Commissioner of the Environment and Sustainable Development’s Opening Statement

December 2011 Report Press Conference—13 December 2011

Good morning. My name is Scott Vaughan, commissioner of the environment and sustainable development. My Report today covers three audits, two studies, and the annual report on environmental petitions. Our audit work is current, and was completed this fall.

Environmental stewardship is complex. It must be supported by scientific knowledge, environmental monitoring, and effective enforcement. In addition to examining science at Environment Canada, this Report discusses weaknesses in the enforcement of federal regulations, and identifies improvements needed to enforce federal laws and regulations.

Our first audit looked at how Transport Canada and the National Energy Board determine whether companies required to do so comply with regulations governing the movement of dangerous goods within Canada. Good oversight of regulatory compliance is necessary to protect public safety and the environment.

We found that Transport Canada and the National Energy Board need to improve their oversight of regulated companies and organizations. Where deficiencies have been identified, they have done little follow-up to ensure that corrective measures have been taken.

Transport Canada does not know to what extent organizations transporting dangerous goods are complying with regulations. It has given temporary approval for roughly half of the emergency response plans required to transport the most dangerous regulated goods, such as types of ammonia and acids. Temporary approvals are subject to less verification. Some have been in place for 10 years or more. Many of the weaknesses we found in Transport Canada were identified more than five years ago and have yet to be fixed.

The National Energy Board has not appropriately monitored whether emergency procedures manuals prepared by regulated companies meet established expectations. It has yet to review the manuals of 32 companies. Where it has conducted reviews and identified deficiencies, there was little indication that it followed up to verify that the companies had taken corrective action.

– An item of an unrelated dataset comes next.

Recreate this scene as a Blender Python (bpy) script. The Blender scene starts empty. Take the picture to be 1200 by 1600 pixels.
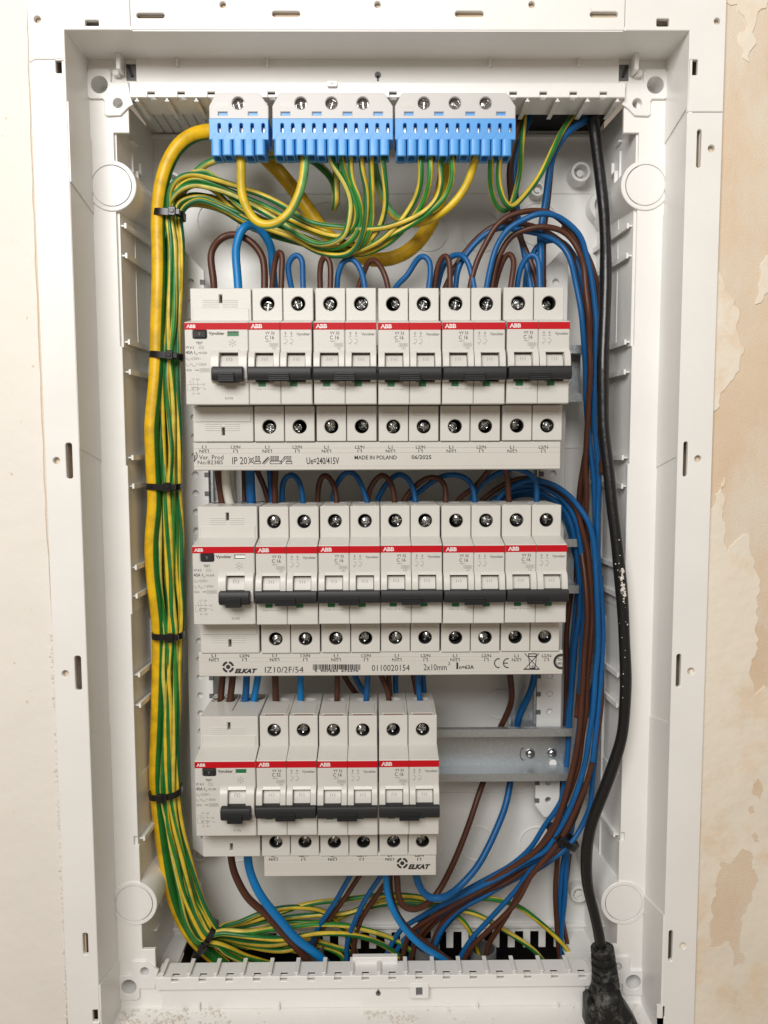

In our audit of environmental science, we found that Environment Canada’s systems and practices to ensure the quality of its science activities are consistent with those generally used in the scientific community. They include peer reviews and other approaches used by world-class research institutions to ensure quality research, as well as various means of communicating scientific information to decision makers.

It is important for Environment Canada to identify and focus on those science activities that are critical to the Canadian public interest. Few organizations aside from the federal government have the capacity to carry out credible, long-term environmental research and monitoring at a national level.

In 2007, the Department developed a plan setting out the long-term directions of its science activities. Now Environment Canada needs to put its plan into practice. A department-wide plan for science is more urgent than ever in this period of fiscal restraint.

In the third audit we are reporting on today, we looked at Environment Canada’s enforcement of the Canadian Environmental Protection Act. We found that the Department does not know how much its enforcement activities have encouraged compliance and minimized damage and threats to the environment. Enforcement actions have been limited by longstanding problems with the regulations, inadequate training of enforcement officers, and lack of laboratory tests to verify compliance.

Environment Canada is missing key information on those it regulates. This information would help it target those organizations whose activities pose the greatest risk of environmental damage as a result of non-compliance. Also, the Department has not followed up on half of its enforcement actions to verify that violators are now complying with regulations.

The Canadian Environmental Protection Act is an important part of protecting the health of Canadians and the quality of the environment. I am concerned that shortcomings in key management systems have impeded the effective enforcement of the Act.

The first of the two studies we are reporting on today identifies some of the key challenges and principles related to sustainable fisheries. The Office of the Auditor General has issued studies in the past, to provide information to Parliament.

The decline in some major fish stocks in Canada highlights the need to better understand trends and to promote sustainable fisheries management. Fisheries managers face a difficult combination of environmental, economic, social, and organizational challenges.

The study provides examples of current and emerging practices here in Canada and internationally to help build sustainable fisheries. Key practices include respecting ecological limits to protect future fish stocks and defining clear roles and responsibilities.

Our second study identifies more than 90 environmental monitoring systems that provide Canadians everyday with a wide range of information, from local weather and air and water quality, to wildlife and biodiversity.

Environmental monitoring is necessary to know whether the quality of our environment is getting better or worse. The information the government collects serves many users, including municipal planners, resource managers, and Canadian families.

The final chapter of this Report is the annual report on environmental petitions. This year, we received 25 petitions dealing with a range of topics.

I am now ready to answer your questions.